The difference variational bicomplex and multisymplectic systems

TL;DR

This paper develops the difference variational bicomplex framework for systems of difference equations, linking geometric structures to conservation laws and multisymplectic integrators, applicable to both uniform and non-uniform meshes.

Contribution

It constructs the difference variational bicomplex, explores its properties, and connects multisymplecticity with Hamiltonian conditions, extending to adaptive mesh systems.

Findings

Exactness of the bicomplex provides a coordinate-free variational framework.

Connection established between Hamiltonian existence and multisymplecticity.

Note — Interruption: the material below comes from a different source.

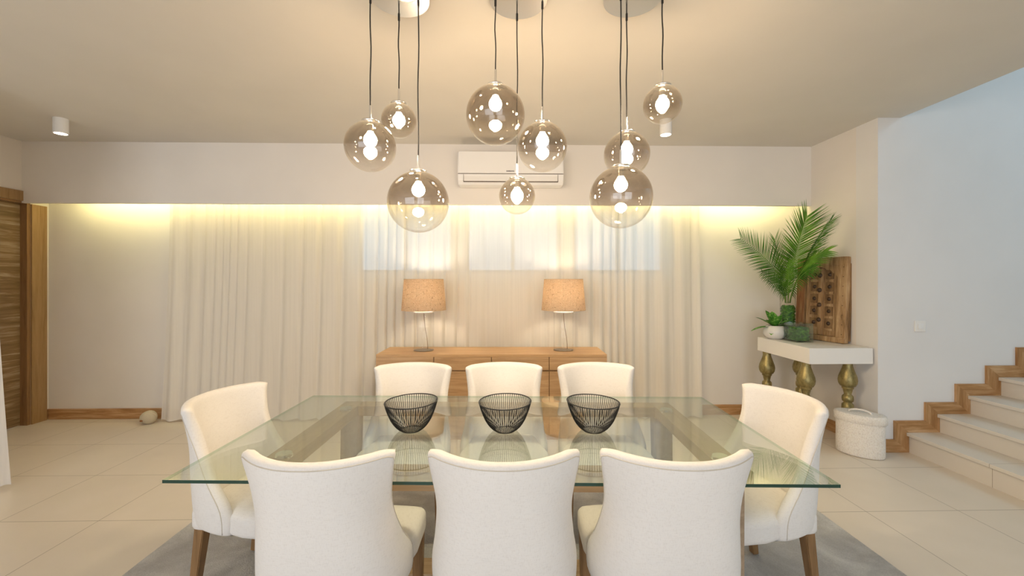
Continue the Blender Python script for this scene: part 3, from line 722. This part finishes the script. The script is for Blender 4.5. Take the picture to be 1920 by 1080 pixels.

Difference multimomentum maps yield conservation laws for multisymplectic systems.

Abstract

The difference variational bicomplex, which is the natural setting for systems of difference equations, is constructed and used to examine the geometric and algebraic properties of various systems. Exactness of the bicomplex gives a coordinate-free setting for finite difference variational problems, Euler--Lagrange equations and Noether's theorem. We also examine the connection between the condition for the existence of a Hamiltonian and the multisymplecticity of systems of partial difference equations. Furthermore, we define difference multimomentum maps of multisymplectic systems, which yield their conservation laws. To conclude, we adapt the variational bicomplex to multisymplectic integrators on a mesh that is logically rectangular. By scaling horizontal forms and difference operators according to the local step sizes, all of the results derived earlier can be applied, whether or not the mesh is uniform.